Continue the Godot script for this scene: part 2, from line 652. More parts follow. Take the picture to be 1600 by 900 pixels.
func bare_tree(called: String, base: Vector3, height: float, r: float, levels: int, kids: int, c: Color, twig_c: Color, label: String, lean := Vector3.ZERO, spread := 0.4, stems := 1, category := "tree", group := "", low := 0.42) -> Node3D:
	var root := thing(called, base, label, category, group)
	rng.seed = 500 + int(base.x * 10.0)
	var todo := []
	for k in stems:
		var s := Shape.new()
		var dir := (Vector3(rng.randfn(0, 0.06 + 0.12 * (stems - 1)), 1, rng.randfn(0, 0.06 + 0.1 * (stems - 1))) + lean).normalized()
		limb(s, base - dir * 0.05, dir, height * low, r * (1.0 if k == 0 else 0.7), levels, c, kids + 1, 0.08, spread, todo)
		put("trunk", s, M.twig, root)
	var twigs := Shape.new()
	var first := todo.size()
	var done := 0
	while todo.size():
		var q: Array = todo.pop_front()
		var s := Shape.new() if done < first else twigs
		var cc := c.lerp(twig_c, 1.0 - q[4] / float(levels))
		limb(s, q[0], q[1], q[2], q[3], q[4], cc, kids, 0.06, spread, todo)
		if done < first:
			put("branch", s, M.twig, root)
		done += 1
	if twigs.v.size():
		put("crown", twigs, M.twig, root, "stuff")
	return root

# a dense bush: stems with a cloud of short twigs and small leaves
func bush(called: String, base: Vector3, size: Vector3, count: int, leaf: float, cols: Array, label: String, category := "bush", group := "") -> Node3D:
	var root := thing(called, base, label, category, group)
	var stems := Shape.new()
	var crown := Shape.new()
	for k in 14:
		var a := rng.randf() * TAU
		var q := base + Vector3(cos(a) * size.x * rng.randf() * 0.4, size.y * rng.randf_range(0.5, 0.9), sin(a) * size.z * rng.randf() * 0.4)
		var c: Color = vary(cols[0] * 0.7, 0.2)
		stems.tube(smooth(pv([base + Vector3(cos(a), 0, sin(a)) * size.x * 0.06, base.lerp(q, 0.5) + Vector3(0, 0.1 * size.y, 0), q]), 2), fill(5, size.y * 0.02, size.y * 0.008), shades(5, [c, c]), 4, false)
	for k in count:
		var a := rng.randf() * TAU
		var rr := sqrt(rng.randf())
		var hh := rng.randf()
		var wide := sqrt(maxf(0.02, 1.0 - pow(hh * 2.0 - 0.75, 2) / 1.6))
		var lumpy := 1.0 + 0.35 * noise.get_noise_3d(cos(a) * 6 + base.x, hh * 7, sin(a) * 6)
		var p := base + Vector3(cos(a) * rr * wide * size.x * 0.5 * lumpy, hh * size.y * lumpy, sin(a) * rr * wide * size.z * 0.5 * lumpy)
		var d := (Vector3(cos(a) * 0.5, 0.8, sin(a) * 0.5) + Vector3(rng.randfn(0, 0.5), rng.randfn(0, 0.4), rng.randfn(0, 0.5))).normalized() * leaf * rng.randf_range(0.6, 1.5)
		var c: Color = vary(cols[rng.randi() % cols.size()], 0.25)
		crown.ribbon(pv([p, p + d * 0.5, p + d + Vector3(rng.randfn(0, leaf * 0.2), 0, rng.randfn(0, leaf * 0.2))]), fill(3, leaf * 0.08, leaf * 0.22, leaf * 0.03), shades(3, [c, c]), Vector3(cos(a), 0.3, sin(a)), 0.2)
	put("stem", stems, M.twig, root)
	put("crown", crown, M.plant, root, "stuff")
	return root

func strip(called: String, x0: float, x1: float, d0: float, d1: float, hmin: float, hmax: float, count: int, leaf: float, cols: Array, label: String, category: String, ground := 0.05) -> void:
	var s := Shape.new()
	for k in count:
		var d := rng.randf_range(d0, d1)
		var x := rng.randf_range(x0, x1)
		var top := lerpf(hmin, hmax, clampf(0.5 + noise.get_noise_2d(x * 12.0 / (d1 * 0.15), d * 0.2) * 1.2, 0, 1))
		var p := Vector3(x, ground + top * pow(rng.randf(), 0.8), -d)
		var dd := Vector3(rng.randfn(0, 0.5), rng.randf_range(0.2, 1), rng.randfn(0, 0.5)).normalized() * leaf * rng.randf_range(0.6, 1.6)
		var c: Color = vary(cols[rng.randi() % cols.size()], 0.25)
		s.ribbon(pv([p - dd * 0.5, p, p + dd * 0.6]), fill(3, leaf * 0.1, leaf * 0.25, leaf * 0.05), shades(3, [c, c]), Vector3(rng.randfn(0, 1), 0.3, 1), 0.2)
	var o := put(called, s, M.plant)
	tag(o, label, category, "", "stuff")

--

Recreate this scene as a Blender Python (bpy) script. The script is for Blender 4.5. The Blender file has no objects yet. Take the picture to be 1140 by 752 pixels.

==

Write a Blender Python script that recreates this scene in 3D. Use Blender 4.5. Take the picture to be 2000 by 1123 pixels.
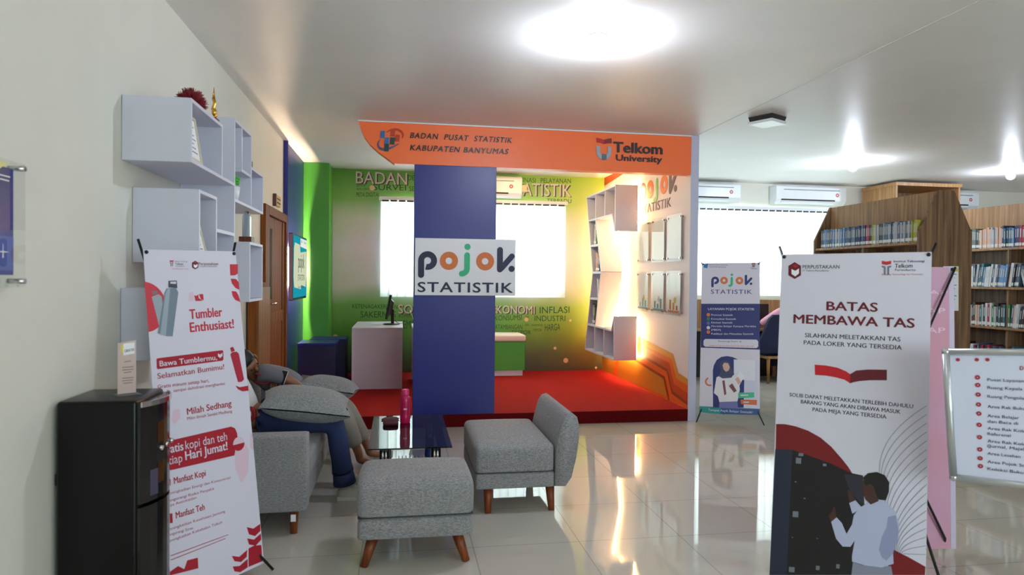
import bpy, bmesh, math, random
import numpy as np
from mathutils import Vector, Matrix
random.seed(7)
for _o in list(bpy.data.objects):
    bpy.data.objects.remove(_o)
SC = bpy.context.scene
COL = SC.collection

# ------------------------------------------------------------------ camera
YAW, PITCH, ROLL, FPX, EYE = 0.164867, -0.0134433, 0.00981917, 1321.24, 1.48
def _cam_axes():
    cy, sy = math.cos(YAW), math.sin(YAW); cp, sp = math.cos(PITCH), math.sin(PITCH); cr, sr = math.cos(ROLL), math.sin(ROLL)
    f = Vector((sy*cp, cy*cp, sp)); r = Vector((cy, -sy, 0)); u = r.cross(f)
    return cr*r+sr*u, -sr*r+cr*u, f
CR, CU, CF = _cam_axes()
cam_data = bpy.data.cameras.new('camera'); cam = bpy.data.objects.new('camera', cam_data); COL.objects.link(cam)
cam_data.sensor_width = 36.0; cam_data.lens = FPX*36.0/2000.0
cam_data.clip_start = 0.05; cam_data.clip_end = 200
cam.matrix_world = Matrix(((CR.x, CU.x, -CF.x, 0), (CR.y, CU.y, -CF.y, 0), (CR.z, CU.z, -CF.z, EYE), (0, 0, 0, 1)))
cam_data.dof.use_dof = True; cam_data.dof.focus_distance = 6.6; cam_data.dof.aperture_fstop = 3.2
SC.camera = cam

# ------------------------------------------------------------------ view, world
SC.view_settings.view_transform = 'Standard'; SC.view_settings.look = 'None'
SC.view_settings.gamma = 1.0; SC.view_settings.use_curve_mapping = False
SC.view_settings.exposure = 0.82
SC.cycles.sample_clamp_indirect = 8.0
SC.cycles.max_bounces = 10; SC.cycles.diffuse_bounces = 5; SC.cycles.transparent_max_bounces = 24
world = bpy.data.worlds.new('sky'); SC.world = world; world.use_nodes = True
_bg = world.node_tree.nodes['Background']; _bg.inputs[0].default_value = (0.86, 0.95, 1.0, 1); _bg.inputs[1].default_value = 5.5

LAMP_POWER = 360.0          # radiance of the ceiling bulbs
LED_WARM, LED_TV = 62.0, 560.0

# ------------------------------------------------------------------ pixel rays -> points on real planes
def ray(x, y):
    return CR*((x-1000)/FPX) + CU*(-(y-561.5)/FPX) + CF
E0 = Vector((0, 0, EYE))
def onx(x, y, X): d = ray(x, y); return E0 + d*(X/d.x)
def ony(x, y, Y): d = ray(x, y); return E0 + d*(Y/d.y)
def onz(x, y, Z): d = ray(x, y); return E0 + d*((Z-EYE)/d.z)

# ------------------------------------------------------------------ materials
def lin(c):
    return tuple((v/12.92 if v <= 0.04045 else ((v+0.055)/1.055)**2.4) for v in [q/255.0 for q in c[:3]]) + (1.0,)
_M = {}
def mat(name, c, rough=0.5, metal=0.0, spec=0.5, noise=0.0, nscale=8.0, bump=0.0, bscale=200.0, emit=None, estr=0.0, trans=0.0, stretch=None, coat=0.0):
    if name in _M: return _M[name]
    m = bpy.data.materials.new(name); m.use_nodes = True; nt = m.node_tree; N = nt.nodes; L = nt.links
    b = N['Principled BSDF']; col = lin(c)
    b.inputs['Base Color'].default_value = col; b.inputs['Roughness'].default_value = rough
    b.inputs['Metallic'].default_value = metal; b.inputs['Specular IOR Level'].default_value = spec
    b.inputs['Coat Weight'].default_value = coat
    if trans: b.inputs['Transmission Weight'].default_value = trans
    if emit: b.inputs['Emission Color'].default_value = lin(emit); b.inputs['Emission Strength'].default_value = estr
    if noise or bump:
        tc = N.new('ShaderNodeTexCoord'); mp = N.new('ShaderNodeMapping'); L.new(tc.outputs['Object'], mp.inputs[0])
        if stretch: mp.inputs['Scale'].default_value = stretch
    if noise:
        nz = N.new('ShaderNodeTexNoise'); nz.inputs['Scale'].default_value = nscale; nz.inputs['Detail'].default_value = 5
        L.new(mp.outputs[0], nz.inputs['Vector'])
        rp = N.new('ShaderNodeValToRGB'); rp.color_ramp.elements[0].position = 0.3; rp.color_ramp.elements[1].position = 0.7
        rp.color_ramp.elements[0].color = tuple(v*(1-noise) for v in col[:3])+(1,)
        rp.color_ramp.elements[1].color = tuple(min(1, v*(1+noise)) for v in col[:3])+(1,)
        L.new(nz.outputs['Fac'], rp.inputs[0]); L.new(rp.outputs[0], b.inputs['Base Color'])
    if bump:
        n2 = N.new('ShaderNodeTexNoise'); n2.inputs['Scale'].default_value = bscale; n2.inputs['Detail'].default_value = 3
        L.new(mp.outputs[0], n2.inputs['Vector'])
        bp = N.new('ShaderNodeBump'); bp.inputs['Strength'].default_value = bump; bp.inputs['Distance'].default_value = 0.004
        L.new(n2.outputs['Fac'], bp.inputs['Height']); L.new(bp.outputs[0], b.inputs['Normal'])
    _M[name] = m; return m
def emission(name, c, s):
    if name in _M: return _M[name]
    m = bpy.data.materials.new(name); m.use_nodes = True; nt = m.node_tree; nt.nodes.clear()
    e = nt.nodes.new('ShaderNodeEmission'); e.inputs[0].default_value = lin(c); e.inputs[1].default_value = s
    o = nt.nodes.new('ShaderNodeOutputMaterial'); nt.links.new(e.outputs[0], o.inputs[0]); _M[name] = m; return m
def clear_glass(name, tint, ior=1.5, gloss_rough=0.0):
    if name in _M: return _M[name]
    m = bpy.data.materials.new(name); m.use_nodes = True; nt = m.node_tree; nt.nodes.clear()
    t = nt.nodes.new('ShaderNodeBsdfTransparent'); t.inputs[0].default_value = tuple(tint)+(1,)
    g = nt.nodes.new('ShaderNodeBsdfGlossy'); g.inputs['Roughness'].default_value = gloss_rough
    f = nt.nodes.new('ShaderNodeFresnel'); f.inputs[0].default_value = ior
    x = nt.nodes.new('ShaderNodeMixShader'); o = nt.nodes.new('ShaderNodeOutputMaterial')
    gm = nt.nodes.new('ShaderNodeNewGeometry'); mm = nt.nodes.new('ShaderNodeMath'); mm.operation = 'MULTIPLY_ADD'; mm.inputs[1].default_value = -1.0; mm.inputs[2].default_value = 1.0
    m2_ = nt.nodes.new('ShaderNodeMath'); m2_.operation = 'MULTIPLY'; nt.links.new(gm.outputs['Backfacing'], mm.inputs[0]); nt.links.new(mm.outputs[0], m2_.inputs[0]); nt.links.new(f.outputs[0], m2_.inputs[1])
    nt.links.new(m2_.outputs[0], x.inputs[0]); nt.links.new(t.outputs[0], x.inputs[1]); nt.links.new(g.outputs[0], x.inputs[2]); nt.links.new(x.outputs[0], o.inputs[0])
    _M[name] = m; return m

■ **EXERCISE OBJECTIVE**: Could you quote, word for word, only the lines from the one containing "Write a Blender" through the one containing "COL = SC.collection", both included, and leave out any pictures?

■ **RESULT FOR THIS TASK**:
Write a Blender Python script that recreates this scene in 3D. Use Blender 4.5. Take the picture to be 2000 by 1123 pixels.
import bpy, bmesh, math, random
import numpy as np
from mathutils import Vector, Matrix
random.seed(7)
for _o in list(bpy.data.objects):
    bpy.data.objects.remove(_o)
SC = bpy.context.scene
COL = SC.collection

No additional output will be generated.